Qualité
interne des logiciels : trop souvent négligée
La qualité d'un logiciel ne se mesure pas qu'à l'absence de bug. Son aptitude à évoluer sans faire exploser les délais et les budgets rentre aussi en ligne de compte. (Vendredi 28 novembre
2003)
Dell vient d'annoncer le rapatriement aux Etats-Unis
d'un de ses centres de support jusque là implanté en Inde. Ce centre
était dédié aux postes de travail Optiplex et aux ordinateurs
portables de la gamme Latitude. Le niveau de service a été jugé
insuffisant par un nombre de clients suffisamment élevé pour que
le constructeur prenne cette décision pour le moins rare, voire courageuse.
Cet exemple montre à quel point la non-qualité
peut surgir là où on l'attend le moins.
C'est vrai pour le matériel, les services, mais
aussi pour les logiciels, trop souvent perçus comme
des biens immatériels auxquels les normes de qualité
s'appliquent difficilement, ou de façon trop parcellaire,
se limitant par exemple à la seule correction des
bugs.
Qualité
externe : qualité perçue et workflow Pour Carmine Mangione,
expert-formateur en développement logiciel et professeur
à l'Université de Seattle, qui s'exprime
régulièrement dans les colonnes de notre
confrère américain CIO.com, le niveau de
qualité d'un logiciel tient en deux points fondamentaux
: la réponse aux besoins des utilisateurs (fonctionnalités,
workflow, performances, etc.) et le respect des
contraintes de l'entreprise (délais, budgets, etc.).
Seules les sociétés à très
forte notoriété, en position de leadership,
voire de monopole, peuvent se permettre de produire des
logiciels imparfaits sans que cela leur soit préjudiciable
en termes financiers (rentabilité du projet en
lui-même).
Carmine Mangione divise la qualité des développements logiciels
en deux grandes catégories : la qualité externe et la qualité
interne. La qualité externe se rapporte à la valeur perçue
par l'utilisateur mais aussi à la fluidité de l'enchaînement
des processus lors de l'utilisation de la solution. La qualité perçue
correspond à des critères de fiabilité et de stabilité
du logiciel alors que l'enchaînement des processus se rapporte à
la façon dont la solution résout un problème lié aux
tâches quotidiennes de l'utilisateur, compte tenu des spécificités
de son secteur d'activités.
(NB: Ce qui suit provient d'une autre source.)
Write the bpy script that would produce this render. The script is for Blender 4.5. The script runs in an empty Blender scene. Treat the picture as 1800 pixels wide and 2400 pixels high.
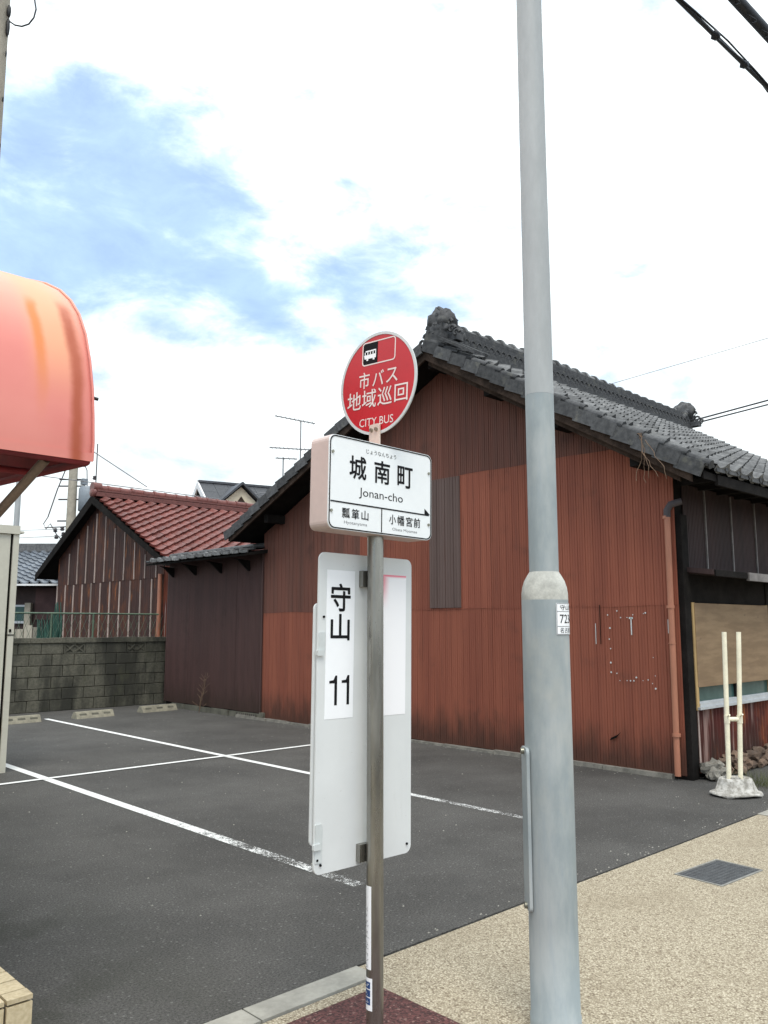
import bpy, math, random
from mathutils import Vector, Matrix, noise as mnoise
R = math.radians
S = bpy.context.scene
COL = S.collection
random.seed(7)

# ------------------------------------------------------------------ camera, sky, sun, exposure
# world axes: +X runs along the street, +Y runs into the parking lot, Z up, metres
cam_d = bpy.data.cameras.new('camera')
cam_d.sensor_fit = 'VERTICAL'; cam_d.sensor_height = 24; cam_d.lens = 19.26
cam_d.clip_start = 0.05; cam_d.clip_end = 3000
cam = bpy.data.objects.new('camera', cam_d); COL.objects.link(cam)
cam.location = (0, 0, 1.5); cam.rotation_euler = (R(97.85), 0, R(-43.6))
S.camera = cam

SUN_EL, SUN_AZ = 62.0, 218.0          # azimuth clockwise from +Y
w = bpy.data.worlds.new('World'); S.world = w; w.use_nodes = True
nt = w.node_tree; nt.nodes.clear()
def wn(t, **k):
    n = nt.nodes.new(t)
    for a, b in k.items(): setattr(n, a, b)
    return n
def wl(a, b): nt.links.new(a, b)
def wmath(op, a, b=None, c=None, clamp=False):
    n = wn('ShaderNodeMath', operation=op, use_clamp=clamp)
    for i, v in enumerate((a, b, c)):
        if v is None: continue
        if isinstance(v, (int, float)): n.inputs[i].default_value = v
        else: wl(v, n.inputs[i])
    return n.outputs[0]
sky = wn('ShaderNodeTexSky', sky_type='NISHITA', sun_disc=False)
sky.sun_elevation = R(SUN_EL); sky.sun_rotation = R(SUN_AZ)
sky.air_density = 1.0; sky.dust_density = 0.6; sky.ozone_density = 1.6
bg_sky = wn('ShaderNodeBackground'); bg_sky.inputs['Strength'].default_value = 0.15
wl(sky.outputs[0], bg_sky.inputs['Color'])
tc = wn('ShaderNodeTexCoord')
dirv = tc.outputs['Generated']
mp = wn('ShaderNodeMapping'); mp.inputs['Scale'].default_value = (1.0, 1.0, 2.1); wl(dirv, mp.inputs['Vector'])
def wnoise(scale, detail, rough, dist=0.0):
    n = wn('ShaderNodeTexNoise'); n.inputs['Scale'].default_value = scale; n.inputs['Detail'].default_value = detail
    n.inputs['Roughness'].default_value = rough; n.inputs['Distortion'].default_value = dist
    wl(mp.outputs[0], n.inputs['Vector']); return n.outputs['Fac']
n1 = wnoise(3.1, 9, 0.56, 0.25); n2 = wnoise(9.0, 8, 0.62, 0.3)
# wide clear gaps between the clouds (directions in the sky)
GAPS = [((0.276, 0.842, 0.45), 0.095, 0.90), ((0.30, 0.82, 0.475), 0.035, 0.5), ((0.345, 0.818, 0.460), 0.090, 0.90), ((0.399, 0.796, 0.455), 0.085, 1.00),
        ((0.453, 0.778, 0.435), 0.075, 1.00), ((0.519, 0.754, 0.403), 0.062, 0.95), ((0.569, 0.715, 0.406), 0.050, 0.75), ((0.611, 0.673, 0.417), 0.055, 0.70),
        ((0.652, 0.630, 0.421), 0.045, 0.55), ((0.689, 0.584, 0.429), 0.035, 0.35), ((0.292, 0.855, 0.428), 0.080, 0.90),
        ((-0.6, 0.3, 0.75), 0.2, 0.8), ((0.1, -0.8, 0.6), 0.22, 0.8), ((-0.8, -0.4, 0.4), 0.2, 0.8), ((0.85, -0.35, 0.45), 0.18, 0.7)]
nw = wn('ShaderNodeTexNoise'); nw.inputs['Scale'].default_value = 5.0; nw.inputs['Detail'].default_value = 5; wl(mp.outputs[0], nw.inputs['Vector'])
off = wn('ShaderNodeVectorMath', operation='MULTIPLY_ADD'); wl(nw.outputs['Color'], off.inputs[0]); off.inputs[1].default_value = (.26, .26, .20); off.inputs[2].default_value = (-.13, -.13, -.10)
wadd = wn('ShaderNodeVectorMath', operation='ADD'); wl(dirv, wadd.inputs[0]); wl(off.outputs[0], wadd.inputs[1]); warped = wadd.outputs[0]
gap = None
for d, rad, amp in GAPS:
    v = Vector(d).normalized()
    sub = wn('ShaderNodeVectorMath', operation='DISTANCE'); wl(warped, sub.inputs[0]); sub.inputs[1].default_value = v
    mr = wn('ShaderNodeMapRange', interpolation_type='SMOOTHSTEP'); wl(sub.outputs['Value'], mr.inputs['Value'])
    mr.inputs['From Min'].default_value = rad * 2.3; mr.inputs['From Max'].default_value = rad * 0.1
    mr.inputs['To Min'].default_value = 0; mr.inputs['To Max'].default_value = amp
    gap = mr.outputs[0] if gap is None else wmath('MAXIMUM', gap, mr.outputs[0])
nz = wmath('ADD', wmath('MULTIPLY', n1, 1.15), wmath('MULTIPLY', n2, 0.95))     # about 0.9 on average
cl = wmath('SUBTRACT', wmath('ADD', nz, -0.11), wmath('MULTIPLY', gap, 0.80))
cm = wn('ShaderNodeMapRange', interpolation_type='SMOOTHSTEP'); wl(cl, cm.inputs['Value'])
cm.inputs['From Min'].default_value = 0.34; cm.inputs['From Max'].default_value = 0.90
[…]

Les interfaces ont, pour ce dernier point,
un rôle déterminant.
Carmine Mangione attire l'attention des responsables qualité en pointant
du doigt une confusion trop souvent commise : la politique d'assurance qualité
mise en oeuvre au sein d'une entreprise ne garantit pas forcément la qualité
finale des produits. En effet, l'assurance qualité ne porte que sur l'adéquation
entre les spécifications initiales et le résultat final (le livrable),
sans tenir compte de la pertinence des fonctionnalités eu égard
aux besoins de l'utilisateur.
Qualité
interne : qualité de la conception et aptitude à
évoluer
La qualité interne se focalise sur la capacité
de l'entreprise à apporter des modifications à
une solution existante. Ce peut être l'élimination
de défauts constatés (bugs) mais aussi l'ajout
de nouvelles fonctionnalités. Ce niveau de qualité
est directement lié à la phase de conception
du logiciel et au choix du langage de programmation, compte
tenu de la taille du logiciel et de son environnement
sectoriel.
Une qualité interne dégradée
ne permet pas aux développeurs d'estimer précisément le temps
nécessaire à l'ajout de nouvelles fonctionnalités, ni d'éviter
que ces ajouts ne génèrent des bugs additionnels, eux-mêmes
sources de coûts supplémentaires.
Si la qualité externe est essentielle à l'adoption du produit par
le client, la qualité interne permet à l'entreprise de respecter
ses budgets et, par là même, se garder sa position dans un marché
donné. C'est un aspect des choses trop souvent négligé, comme
quoi la qualité n'est pas toujours là où on l'attend le plus.